With future vacancies, eternal vigilance is again the price of liberty. In the past, gun groups, including GOA, have focused attention on researching nominees, and opposing the bad ones and supporting the good ones. For example, GOA attorney Bill Olson testified in person before the Senate Judiciary Committee to expose Justice Kagan’s anti-gun record while she was a Law Clerk for Justice Thurgood Marshall.

GOA published an article in the American Thinker exposing a potentially troubling firearms-related vote by Justice Gorsuch when he was being considered. This year, GOA has decided to ramp up its efforts in this area before the November election to assemble, review, and act based on the gun views of 25 potential Trump nominees to the U.S. Supreme Court.

5: Reject Judicial Supremacy

Constitution, Declaration Of Independence, Bill Of Rights

Even if we gun owners do everything right, we still could lose, whether by political betrayal of Republican-appointed judges and Justices, or constitutional sabotage by Democrat-appointed judges and Justices, who seem to fashion themselves as a left-behind guerilla army tasked with impeding the right to keep and bear arms at all costs.

At that point, we will need to decide — does the Constitution protect what the Framers said it does, or what modern judges say it protects? Gun owners need to agree and resolve that it is the Constitution that rules, not lawyers wearing robes.

As Justice Felix Frankfurter said in Graves v. New York (1939), “the ultimate touchstone of constitutionality is the Constitution itself and not what we have said about it.”

Even the Supreme Court has often acted as if it is above the Constitution. There was even one case in which the U.S. Supreme Court declared that its opinion was superior to the Constitution. In Cooper v. Aaron (1958), the court arrogantly stated, “that the interpretation of the Fourteenth Amendment enunciated by this Court in the Brown case is the supreme law of the land, and Art. VI of the Constitution makes it of binding effect on the States ‘any Thing in the Constitution or Laws of any State to the Contrary notwithstanding.’”

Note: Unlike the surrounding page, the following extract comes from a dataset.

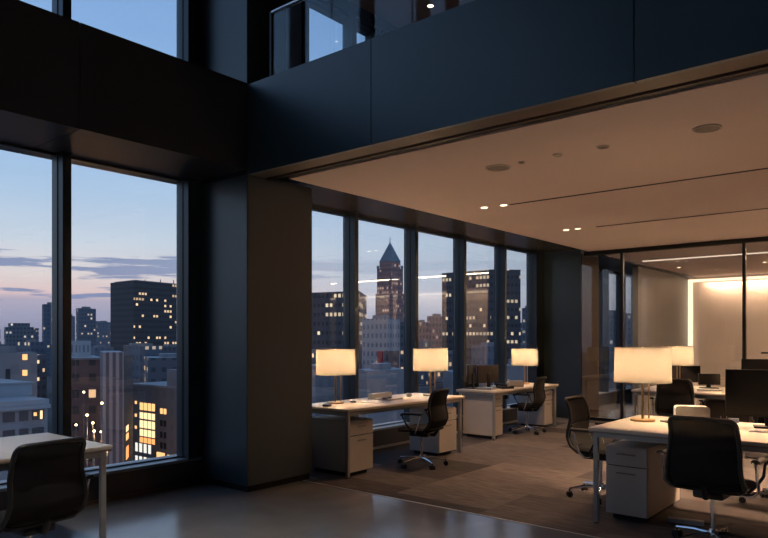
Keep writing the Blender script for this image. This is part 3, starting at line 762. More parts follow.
monitor((-2.62, 10.45, 0.74), 0.6, 0.30, 0.16, 0.05, 'low black screen right of the rear monitor', 'black_plastic')
monitor((-1.95, 10.55, 0.74), 0.5, 0.56, 0.34, 0.09, 'black monitor in the rear above the large front monitor', 'black_plastic')

# ------------------------------------------------------------------ desk things
def thing(mb, name, m, label, cat, loc, rz=0, group=None, smooth=True):
    o = mb.build(name, M[m], None, smooth); o.location = loc; o.rotation_euler = (0, 0, rz); tag(o, label, cat, group); return o
def booklet(loc, rz, w, d, h, label, name='notebook', cat='notebook', cover='paper', group=None):
    t = empty(name, loc, rz); tag(t, label, cat, group)
    MB().box(-w / 2, w / 2, -d / 2, d / 2, h - 0.002, h, 0.0008).build('cover', M[cover], t)
    MB().box(-w / 2 + 0.003, w / 2 - 0.003, -d / 2 + 0.002, d / 2 - 0.002, 0.0, h - 0.002).build('pages', M['page_grey'], t)
    return t
Z1 = 0.72
thing(MB().rbox(-0.04, 0.04, -0.065, 0.065, 0, 0.022, 0.03), 'computer_mouse', 'black_plastic', 'dark rounded device on the first window desk left of the lamp base', 'mouse', (-5.18, 5.27, Z1), 0.5)
thing(MB().rbox(-0.03, 0.03, -0.06, 0.06, 0, 0.010, 0.012), 'smartphone', 'black_plastic', 'thin dark phone right of the lamp base on the first window desk', 'phone', (-5.28, 5.80, Z1), 0.9)
booklet((-5.12, 5.98, Z1), 0.15, 0.30, 0.30, 0.006, 'flat white paper pad in the middle of the first window desk', 'paper_pad', 'paper pad')
booklet((-5.16, 6.30, Z1), 0.08, 0.22, 0.30, 0.020, 'grey paged white notebook under the dark pen case', cover='paper')
booklet((-5.325, 6.34, Z1), 0.08, 0.075, 0.42, 0.07, 'thick white ring binder lying on the first window desk', 'ring_binder', 'binder')
thing(MB().rbox(-0.025, 0.025, -0.09, 0.09, 0, 0.016, 0.012), 'pen_case', 'black_plastic', 'dark pen case lying on the notebook at the first window desk', 'pen case', (-5.12, 6.22, Z1 + 0.020), 0.25)
t = empty('mug', (-5.22, 6.78, Z1)); tag(t, 'small white cup left of the second lamp base', 'cup')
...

Unfortunately, in many other cases, the Supreme Court has similarly acted as if its decisions control the Constitution rather than the other way around.

At some point, the Courts could so corrupt the Second Amendment that Americans will need to decide how to respond to a lawless High Court. Others in the past have faced lawless governments, and we need to learn from how they handled the problem.

To that end, Gun Owners of America has advocated for Second Amendment Sanctuary Ordinances (SASO) across the country, in which counties and localities resolve not to enforce unconstitutional state and federal gun control laws. Although leftists seem to turn to “mob rule,” Constitutionalist look to faithful local elected officials to protect them from lawless state officials, and look to faithful state officials to protect them from lawless federal officials. Yet few elected officials even know that this responsibility to protect their constituents comes with the job.

Wrapping up these three articles, we have seen that gun owners cannot rely on the U.S. Supreme Court as presently constituted. And we cannot rely on large numbers of the judges in the lower federal courts who are all but openly hostile to the Second Amendment. But there are still strategies which can improve our odds of defending our liberties, such as litigating before state courts and Trump-appointed judges.

In law, the protections afforded by the Second Amendment are classified as “self-executing” in that they do not require enactment of legislation to give them effect. But as a practical matter, the Second Amendment does not automatically strike down unconstitutional laws.

Getting unconstitutional gun laws declared unconstitutional is laborious work which has required and will continue to require the unified actions of gun owners throughout America. Our generation must not be the one that allows these rights to be stolen away from us.